Jeb Bush's 'Bush' Problem Hasn't Gone Away

Jeb Bush's family still hangs over his campaign.

Seated in the back row, Dorene Oliver muttered audibly, "Not changing your last name."

"That's not a mistake," Bush shot back. "I'm proud of my family."

"I can understand you being proud of your dad," Oliver chimed in. "I'm very proud of my dad."

In distinguishing himself, Bush initially pushed back on the notion that he'd be more of the same.

"I'm my own man," he often proudly declares on the trail, all while standing under his campaign banner, which conspicuously lacks his last name.

Yet, in the events that followed, as he courted voters and talked policy, he could not escape the shadow of his famous family.

In Muscatine, as with several other stops, a voter asked how his father was doing.

"Strong as a goat," Bush replied, to laughter.

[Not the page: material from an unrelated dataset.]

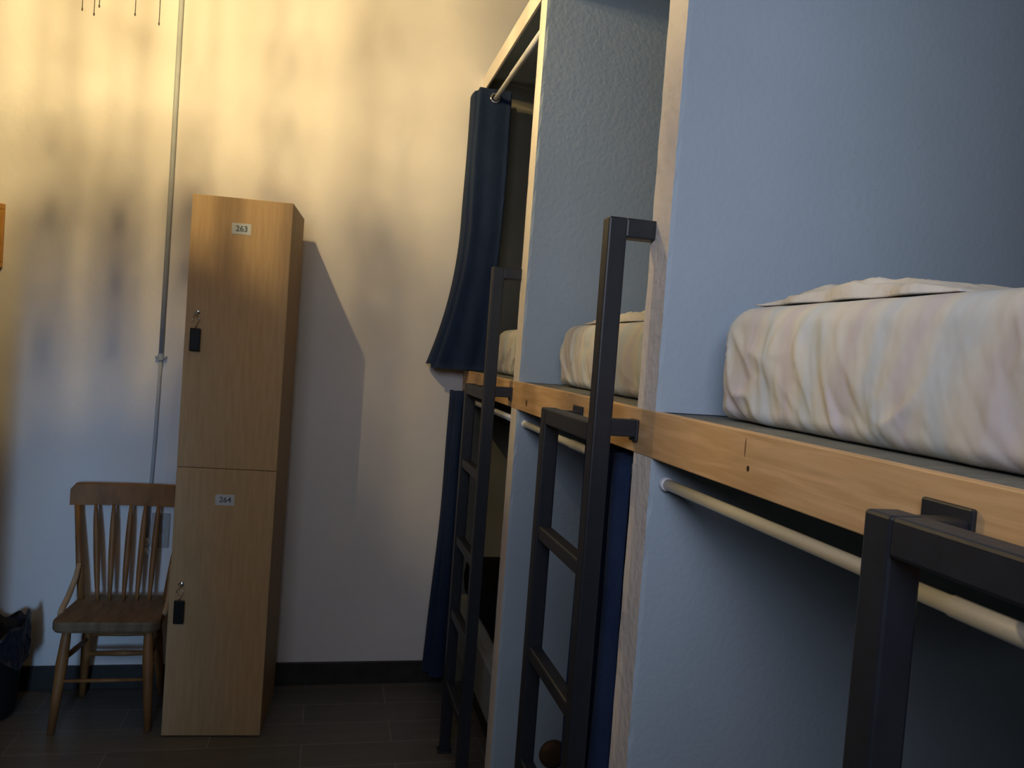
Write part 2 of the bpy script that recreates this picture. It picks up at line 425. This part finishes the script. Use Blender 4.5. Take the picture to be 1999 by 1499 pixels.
# ------------------------------------------------------------ curtain rods
def rod(y0, y1, x, z, label, r=.0092, thick=None):
    t = thing('curtain_rod', (x, y0, z), label, 'curtain rod', 'curtain rods in the bunk openings')
    L = y1-y0
    if thick is None: thick = L*.5
    bm = bmesh.new(); tube(bm, [(0, .001, 0), (0, thick, 0), (0, thick+.001, 0), (0, L-.001, 0)], [r*1.14, r*1.14, r, r], 20); link('tube', bm, M['rod'], t, True)
    for yy in (.0, L-.014):
        bm = bmesh.new(); tube(bm, [(0, yy+.0005, 0), (0, yy+.003, 0), (0, yy+.010, 0), (0, yy+.0135, 0)], [r*1.2, r*1.3, r*1.3, r*1.2], 20); link('end_cap', bm, M['rod'], t, True)
    return t
rod(.344, 1.246, .568, 1.159, 'white curtain rod under the pine board in the nearest bay', thick=.262)
rod(1.328, 2.228, .568, 1.159, 'white curtain rod under the pine board behind the full-length ladder')
rod(2.302, WALL_Y-.007, .568, 1.159, 'white curtain rod under the pine board behind the far ladder')
rod(2.302, WALL_Y-.007, .560, 2.318, 'cream curtain rod at the top of the far bay carrying the long navy curtain', r=.0085)

# ------------------------------------------------------------ curtains
def curtain(label, sec_top, sec_bot, z1, z0, rings=None, sag=0.35, seed=1, hem=True, grp='navy bunk curtains', zoff=None):
    """sec_*: matching lists of (x,y) along the folded cloth; smooth pleats; solidified"""
    org = Vector(((sec_top[0][0]+sec_top[-1][0])/2, (sec_top[0][1]+sec_top[-1][1])/2, z0))
    t = thing('curtain', org, label, 'curtain', grp)
    def smooth(sec, n=9):
        out = []
        P = [Vector((*sec[0],))]+[Vector((*p,)) for p in sec]+[Vector((*sec[-1],))]
        for i in range(1, len(P)-2):
            a, b, c, d = P[i-1], P[i], P[i+1], P[i+2]
            for k in range(n):
                u = k/n
                out.append(.5*((2*b)+(-a+c)*u+(2*a-5*b+4*c-d)*u*u+(-a+3*b-3*c+d)*u**3))
        out.append(P[-2]); return out
    T, B = smooth(sec_top), smooth(sec_bot)
    rnd = random.Random(seed); p1, p2 = rnd.uniform(0, 6), rnd.uniform(0, 6)
    bm = bmesh.new(); nz = 40; rows = []
    for i in range(nz+1):
        s = i/nz; z = z1+(z0-z1)*s
        w = max(0, (s-sag)/(1-sag))**1.8
        row = []
        for j, (a, b) in enumerate(zip(T, B)):
            p = a.lerp(b, w)
            q = j/len(T)
            wob = .0035*math.sin(7*s+p1+q*9)*math.sin(PI*s)
            dz = (zoff(q)*s if zoff else 0)
            row.append(bm.verts.new((p.x+wob-org.x, p.y+wob*.5-org.y, z+dz-org.z)))
        rows.append(row)
    for a, b in zip(rows, rows[1:]):
        for j in range(len(a)-1): bm.faces.new((a[j], a[j+1], b[j+1], b[j]))
    bmesh.ops.solidify(bm, geom=bm.faces[:], thickness=.0022)
    link('cloth', bm, M['curtain'], t, True)
    if rings:
        for (c, ax) in rings:
            bm = bmesh.new(); torus(bm, Vector(c)-org, ax, .0165, .0036); link('eyelet', bm, M['chrome'], t, True)
    return t
# upper: hung at the far end of the far bay, its hem pulled out over the board
curtain('long navy blue curtain hanging from the upper rod against the white end wall',
        [(.486, 3.165), (.484, 3.120), (.488, 3.075), (.494, 3.066), (.498, 3.050), (.497, 3.026), (.503, 3.018), (.535, 3.022), (.570, 3.018), (.603, 3.022), (.618, 3.018), (.624, 3.030), (.618, 3.066), (.600, 3.090), (.560, 3.085), (.527, 3.092), (.527, 3.125), (.560, 3.135), (.615, 3.13), (.63, 3.155)],
        [(.384, 3.170), (.382, 3.150), (.392, 3.120), (.410, 3.112), (.412, 3.095), (.408, 3.075), (.420, 3.062), (.470, 3.070), (.520, 3.056), (.565, 3.066), (.598, 3.058), (.610, 3.066), (.605, 3.095), (.580, 3.110), (.530, 3.105), (.480, 3.112), (.475, 3.130), (.52, 3.145), (.585, 3.14), (.60, 3.165)],
        2.352, 1.2815, rings=[((.558, 3.016, 2.318), (.1, 1, 0)), ((.558, 3.088, 2.318), (-.1, 1, 0)), ((.560, 3.136, 2.318), (.1, 1, 0))], sag=.47, seed=4,
        zoff=lambda q: .014*(q < .12))
curtain('long navy curtain hanging to the floor beside the far ladder, against the end wall',
        [(.500, 3.165), (.484, 3.140), (.500, 3.110), (.530, 3.125), (.520, 3.090), (.496, 3.075), (.515, 3.050), (.535, 3.065), (.536, 3.10)],
        [(.462, 3.160), (.448, 3.130), (.466, 3.100), (.520, 3.120), (.505, 3.085), (.468, 3.070), (.495, 3.045), (.528, 3.060), (.534, 3.10)],
        1.197, .075, sag=0, seed=5)
curtain('navy blue curtain gathered under the pine board behind the tall ladder post',
        [(.545, 1.340), (.520, 1.372), (.560, 1.398), (.612, 1.415), (.560, 1.440), (.522, 1.465), (.560, 1.490), (.612, 1.51), (.560, 1.535), (.53, 1.565)],
        [(.545, 1.340), (.510, 1.372), (.560, 1.398), (.612, 1.415), (.560, 1.440), (.510, 1.465), (.560, 1.490), (.612, 1.51), (.560, 1.530), (.53, 1.548)],
        1.190, .06, sag=0, seed=6)

# ------------------------------------------------------------ ladders
TX0, TX1, TW = .455, .489, .034
def ladder(y_far, label, tallh=1.606, span=.314):
    yn = y_far-span                 # far face of near (tall) post
    t = thing('bunk_ladder', (TX0, yn, 0), label, 'ladder', 'steel ladders up to the upper bunks')
    o = Vector((TX0, yn, 0))
    def B(name, lo, hi, bev=.0035, par=t):
        bm = bmesh.new(); box(bm, Vector(lo)-o, Vector(hi)-o, bev); return link(name, bm, M['steel'], par)
    B('post', (TX0, y_far-TW, .006), (TX1, y_far, 1.249))
    B('post', (TX0, yn-TW, .006), (TX1, yn, tallh))
    B('handle', (TX1-.002, yn-TW, tallh-TW), (FX+.13, yn, tallh))
    B('top_bar', (TX0, yn, 1.215), (TX1, y_far-TW, 1.249))
    for z in (.985, .725, .48, .235):
        B('rung', (TX0+.003, yn-.001, z-.014), (TX1-.003, y_far-TW+.001, z+.014))
    for yy, zz, e in ((yn-TW, 1.228, .0), (y_far-TW, 1.2155, .028)):
        b = B('bracket', (TX1-.001, yy+.004, zz), (FX-.002, yy+TW-.004, zz+.030), .002)
        B('bracket_flange', (FX-.007, yy+.001, zz-.008), (FX-.0012, yy+TW-.001+e, zz+.031+e*.35), .002, b)
    for yy in (yn-TW, y_far-TW):
        B('foot', (TX0-.008, yy-.005, 0), (TX1+.006, yy+TW+.005, .007), .002)
    return t
ladder(2.64, 'dark steel ladder farthest away, beside the long navy curtain', tallh=1.608)
ladder(1.655, 'full-length dark steel ladder in the middle, with its tall post and handle in view')
ladder(.592, 'nearest dark steel ladder, its squared corner under the pine board at lower right')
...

But some questions aren't so friendly. He's been asked about his brother's proclivity for spending, one voter in New Hampshire once asking Bush to assure him that he wouldn't be more of the same.

It is a real concern, especially in Iowa, the first state in the nation to hold a caucus. In a Bloomberg Politics focus group, conducted in Iowa and New Hampshire, some voters described Bush as “over-rated,” “typical politician,” “way out of touch” and as having “a lot of baggage.”

And while participants said they were impressed by his Florida record, many did not see that as being reason enough to put him in the Oval Office, a crushing blow to the Bush campaign, the crux of which hinges on the experience and leadership they say Bush is proven to have.

But, at least one Iowa voter disagrees.

"He's got a good record in Florida and he needs to bring that out, he needs to let people know." Ms. Oliver said told ABC News after the event. " "The speech he gave today was phenomenal, I thought."

"I just remember his brother being in and I thought to myself, 'Gosh I hope we don't get another Bush,'" she said. "But this one is just totally different."